* **WHAT THE TASK ASKS**
Retype, please, the listing from its opening line through the line that contains "q.build('leg', M_stoolwood, t)", both included, without the pictures.

* **PROVIDED DATA**

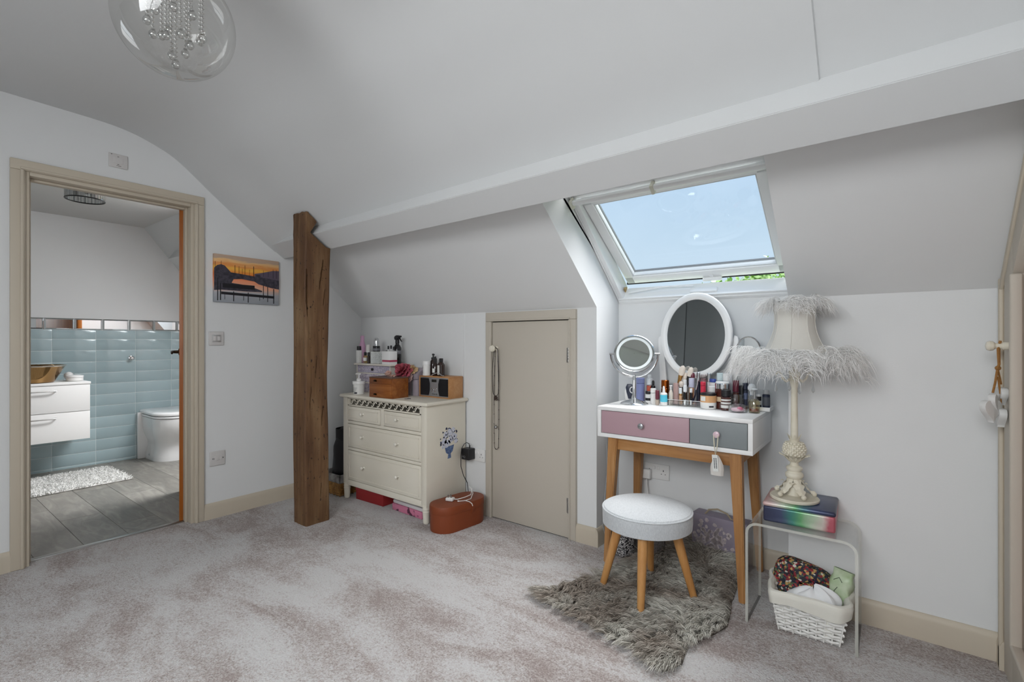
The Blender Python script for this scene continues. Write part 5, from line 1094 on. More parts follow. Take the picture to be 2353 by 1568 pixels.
# ================================================================ STOOL, FUR RUG, THINGS UNDER THE TABLE
m, nt, out = new_mat('pale_grey_linen'); p = N(nt, 'BsdfPrincipled', Roughness=.9); p.inputs['Sheen Weight'].default_value = .3; L(nt, p.outputs[0], out.inputs[0])
v = coord(nt, 'Object', (1, 1, 1)); w1 = N(nt, 'TexNoise', Scale=30, Detail=2); mpA = coord(nt, 'Object', (22, 3, 3)); L(nt, mpA, w1.inputs['Vector'])
w2 = N(nt, 'TexNoise', Scale=30, Detail=2); mpB = coord(nt, 'Object', (3, 22, 22)); L(nt, mpB, w2.inputs['Vector'])
c = mixc(nt, .5, ramp(nt, w1.outputs[0], [(.35, '#aeb2b6'), (.65, '#cfd2d4')]), ramp(nt, w2.outputs[0], [(.35, '#b2b6ba'), (.65, '#cdd0d2')])); L(nt, c, p.inputs['Base Color'])
b = N(nt, 'Bump', Strength=.2, Distance=.003); L(nt, w1.outputs[0], b.inputs['Height']); L(nt, b.outputs[0], p.inputs['Normal']); M_linen = m
ST = (-.838, 2.06); t = thing('stool', 'round stool with pale grey linen seat and four beech legs', 'stool', (*ST, 0))
q = MB(); q.lathe([(.150, .316), (.183, .317), (.189, .321), (.1905, .340), (.191, .374), (.189, .386)], 56); q.build('seat_side', M_linen, t)
q = MB(); q.lathe([(.1885, .386), (.183, .395), (.165, .402), (.12, .408), (.06, .411), (.002, .412)], 56, cap=False); q.build('seat_cushion', M_linen, t)
q = MB(); q.tube([(.189*math.cos(R(a)), .189*math.sin(R(a)), .3875) for a in range(0, 360, 5)], .0034, 6, closed=True); q.build('piping', M_linen, t)
for bx_, by_ in ((-1.022, 1.995), (-.791, 1.880), (-.648, 2.122), (-.893, 2.245)):
    dx, dy = bx_-ST[0], by_-ST[1]; l_ = math.hypot(dx, dy); tx, ty = dx/l_*.115, dy/l_*.115
    q = MB(); q.tube([(dx, dy, .006), (dx*.995, dy*.995, .010), (tx+(dx-tx)*.5, ty+(dy-ty)*.5, .162), (tx, ty, .319)], [.0125, .0140, .0180, .0215], 16); q.build('leg', M_stoolwood, t)

# fur rug outline on the carpet (x, y)
ro = [(-1.235, 1.785), (-1.17, 1.885), (-1.115, 2.02), (-1.07, 2.12), (-1.02, 2.30), (-.96, 2.45), (-.88, 2.56), (-.76, 2.60), (-.64, 2.58), (-.555, 2.48), (-.54, 2.36), (-.525, 2.22), (-.505, 2.10), (-.497, 2.03), (-.53, 1.93), (-.575, 1.82), (-.565, 1.70), (-.60, 1.625), (-.66, 1.64), (-.74, 1.68), (-.83, 1.69), (-.93, 1.71), (-1.05, 1.735), (-1.15, 1.745)]
def inside(x, y):
    r_ = False; j = len(ro)-1
    for i in range(len(ro)):
        xi, yi = ro[i]; xj, yj = ro[j]
        if (yi > y) != (yj > y) and x < (xj-xi)*(y-yi)/(yj-yi)+xi: r_ = not r_
        j = i
    return r_
def rugz(x, y):
    d_ = max(0, y-2.36); return .010 + (d_/.24)**1.5*.085*max(0, min(1, (x+1.02)/.25)) + .006*noise.noise(Vector((x*6, y*6, 0)))
cxr, cyr = -.83, 2.06
t = thing('fur_rug', 'taupe grey long-haired sheepskin rug under the stool', 'rug', (cxr, cyr, 0))
q = MB(); K = 14; n_ = len(ro); vs = [(0, 0, rugz(cxr, cyr)-.005)]
for k in range(1, K+1):
    for x, y in ro:
        xx, yy = cxr+(x-cxr)*k/K, cyr+(y-cyr)*k/K; vs.append((xx-cxr, yy-cyr, rugz(xx, yy)-(.005 if k < K else .009)))
fs = [(0, 1+i, 1+(i+1) % n_) for i in range(n_)] + [(1+k*n_+i, 1+(k+1)*n_+i, 1+(k+1)*n_+(i+1) % n_, 1+k*n_+(i+1) % n_) for k in range(K-1) for i in range(n_)]
q._add(vs, fs); q.build('hide', mat('dark_hide', '#6a625a', .95), t)
m, nt, out = new_mat('taupe_fur'); p = N(nt, 'BsdfPrincipled', Roughness=.6); p.inputs['Specular IOR Level'].default_value = .3; L(nt, p.outputs[0], out.inputs[0])
ge = N(nt, 'NewGeometry'); v = coord(nt, 'Object'); n1 = N(nt, 'TexNoise', Scale=5, Detail=3); L(nt, v, n1.inputs['Vector'])
c = mixc(nt, ramp(nt, n1.outputs[0], [(.42, (0, 0, 0, 1)), (.62, (1, 1, 1, 1))]), ramp(nt, ge.outputs['Random Per Island'], [(0, '#786d63'), (.5, '#9d9388'), (1, '#bab0a5')]), ramp(nt, ge.outputs['Random Per Island'], [(0, '#aaa69c'), (.5, '#cfccc2'), (1, '#e6e4dc')]))
L(nt, c, p.inputs['Base Color']); M_fur = m
random.seed(11); pts = []; NS = 46000
while len(pts) < NS:
    x, y = random.uniform(-1.25, -.48), random.uniform(1.6, 2.62)
    if not inside(x, y): continue
    z = rugz(x, y); a = Vector((x-cxr, y-cyr, z-.004))
    fx, fy = noise.noise(Vector((x*5, y*5, 4))), noise.noise(Vector((x*5, y*5, 9)))
    rad = Vector((x-cxr, y-cyr, 0)); e_ = min(1, rad.length/.45)
    d_ = Vector((-.35+fx*1.1, -.75+fy*1.1, 0)) + rad.normalized()*(.9*e_*e_) + Vector((random.gauss(0, .22), random.gauss(0, .22), 0))
    l_ = random.uniform(.038, .078); d_ = d_.normalized()*l_
    lift = random.uniform(.012, .030)+.01*noise.noise(Vector((x*16, y*16, 2)))
    # locks: hairs lean together towards the tip of their lock
    cx_, cy_ = math.floor(x/.022), math.floor(y/.022); h1, h2 = noise.cell(Vector((cx_+.5, cy_+.5, 1.5))), noise.cell(Vector((cx_+.5, cy_+.5, 7.5)))
    lx, ly = (cx_+.5+.5*h1)*.022, (cy_+.5+.5*h2)*.022; fx2, fy2 = noise.noise(Vector((lx*5, ly*5, 4))), noise.noise(Vector((lx*5, ly*5, 9)))
    ld = Vector((-.35+fx2*1.1+.5*h1, -.75+fy2*1.1+.5*h2, 0)).normalized()*.058
    tip = a+d_+Vector((0, 0, lift*.75)); ltip = Vector((lx-cxr, ly-cyr, z))+ld+Vector((0, 0, .020+.010*h2))
    if e_ < .93: tip = tip.lerp(ltip, .62)
    pts.append((a, tip, Vector((0, 0, lift*.6))))
q = MB(); strands(q, pts, 3, .0028); q.build('fur', M_fur, t, sharp=180, kind='stuff')

# patterned bags under the table
m, nt, out = new_mat('black_white_floral'); p = N(nt, 'BsdfPrincipled', Roughness=.6); L(nt, p.outputs[0], out.inputs[0])
v = coord(nt, 'Object'); vo = N(nt, 'TexNoise', Scale=60, Detail=2, Distortion=2.5); L(nt, v, vo.inputs['Vector']); L(nt, ramp(nt, vo.outputs[0], [(.44, '#17141a'), (.5, '#6f6d70'), (.55, '#d9d7d6')]), p.inputs['Base Color']); M_bw = m
t = thing('wash_bag', 'black and white floral quilted wash bag under the dressing table', 'bag', (-1.125, 2.395, 0), R(-22))
q = MB(); q.box(-.075, .075, -.05, .05, .002, .142, .028, 4); q.build('bag_body', M_bw, t)
q = MB(); q.tube([(-.06, 0, .142), (-.03, 0, .147), (.03, 0, .147), (.06, 0, .142)], .004, 6); q.build('zip', M_black, t)
q = MB(); q.box(-.006, .010, -.056, -.052, .01, .06, .001, 1, TM(.01, 0, 0, 0, R(6))); q.build('swing_tag', mat('clear_tag', '#c9c7c2', .3), t)
t = thing('vanity_case', 'grey speckled zip case beside the floral wash bag', 'case', (-1.005, 2.50, 0), R(-25))
q = MB(); q.box(-.075, .075, -.06, .06, .002, .125, .03, 4); q.build('case_body', mat('grey_speckle', '#8f8a88', .7, col2='#6d6866', vscale=120, lo=.45, hi=.6), t)
q = MB(); q.tube([(-.05, -.061, .03), (0, -.0615, .02), (.05, -.061, .03), (.062, -.061, .06), (.055, -.061, .10), (0, -.061, .108), (-.055, -.061, .10), (-.062, -.061, .06)], .003, 6, closed=True); q.build('piping', mat('pale_piping', '#c9c6c4', .5), t)
# lilac keepsake box with blossom print and rope handle
t = thing('keepsake_box', 'lilac card suitcase with white blossom print and rope handle', 'box', (-.665, 2.600, .0), R(-6))
q = MB(); q.box(-.135, .135, -.045, .045, .002, .238, .004); bx0 = q.build('box_body', mat('dusty_lilac_card', '#978e9a', .6, col2='#8d8496', vscale=10), t)
q = MB(); random.seed(21)
for k in range(120):
    px, pz = random.gauss(-.035, .05), random.gauss(.12, .045)
    if not (-.125 < px < .12 and .02 < pz < .225): continue
    q.prism([(px+random.uniform(.006, .013)*math.cos(a*1.047), pz+random.uniform(.006, .013)*math.sin(a*1.047)) for a in range(6)], 'y', -.0462, -.045)
q.build('blossom_print', mat('blossom_print', '#cfc4c4', .6, col2='#b3a6aa', vscale=60), t)
q = MB(); q.tube([(-.075, -.02, .236), (-.055, -.022, .262), (-.01, -.025, .275), (.035, -.022, .262), (.055, -.02, .236)], .0045, 8); q.tube([(.052, -.02, .238), (.09, -.03, .243)], .003, 6); q.build('rope_handle', mat('jute_rope', '#a99a84', .9, bump=.4, bscale=300), t)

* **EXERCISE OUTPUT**
The Blender Python script for this scene continues. Write part 5, from line 1094 on. More parts follow. Take the picture to be 2353 by 1568 pixels.
# ================================================================ STOOL, FUR RUG, THINGS UNDER THE TABLE
m, nt, out = new_mat('pale_grey_linen'); p = N(nt, 'BsdfPrincipled', Roughness=.9); p.inputs['Sheen Weight'].default_value = .3; L(nt, p.outputs[0], out.inputs[0])
v = coord(nt, 'Object', (1, 1, 1)); w1 = N(nt, 'TexNoise', Scale=30, Detail=2); mpA = coord(nt, 'Object', (22, 3, 3)); L(nt, mpA, w1.inputs['Vector'])
w2 = N(nt, 'TexNoise', Scale=30, Detail=2); mpB = coord(nt, 'Object', (3, 22, 22)); L(nt, mpB, w2.inputs['Vector'])
c = mixc(nt, .5, ramp(nt, w1.outputs[0], [(.35, '#aeb2b6'), (.65, '#cfd2d4')]), ramp(nt, w2.outputs[0], [(.35, '#b2b6ba'), (.65, '#cdd0d2')])); L(nt, c, p.inputs['Base Color'])
b = N(nt, 'Bump', Strength=.2, Distance=.003); L(nt, w1.outputs[0], b.inputs['Height']); L(nt, b.outputs[0], p.inputs['Normal']); M_linen = m
ST = (-.838, 2.06); t = thing('stool', 'round stool with pale grey linen seat and four beech legs', 'stool', (*ST, 0))
q = MB(); q.lathe([(.150, .316), (.183, .317), (.189, .321), (.1905, .340), (.191, .374), (.189, .386)], 56); q.build('seat_side', M_linen, t)
q = MB(); q.lathe([(.1885, .386), (.183, .395), (.165, .402), (.12, .408), (.06, .411), (.002, .412)], 56, cap=False); q.build('seat_cushion', M_linen, t)
q = MB(); q.tube([(.189*math.cos(R(a)), .189*math.sin(R(a)), .3875) for a in range(0, 360, 5)], .0034, 6, closed=True); q.build('piping', M_linen, t)
for bx_, by_ in ((-1.022, 1.995), (-.791, 1.880), (-.648, 2.122), (-.893, 2.245)):
    dx, dy = bx_-ST[0], by_-ST[1]; l_ = math.hypot(dx, dy); tx, ty = dx/l_*.115, dy/l_*.115
    q = MB(); q.tube([(dx, dy, .006), (dx*.995, dy*.995, .010), (tx+(dx-tx)*.5, ty+(dy-ty)*.5, .162), (tx, ty, .319)], [.0125, .0140, .0180, .0215], 16); q.build('leg', M_stoolwood, t)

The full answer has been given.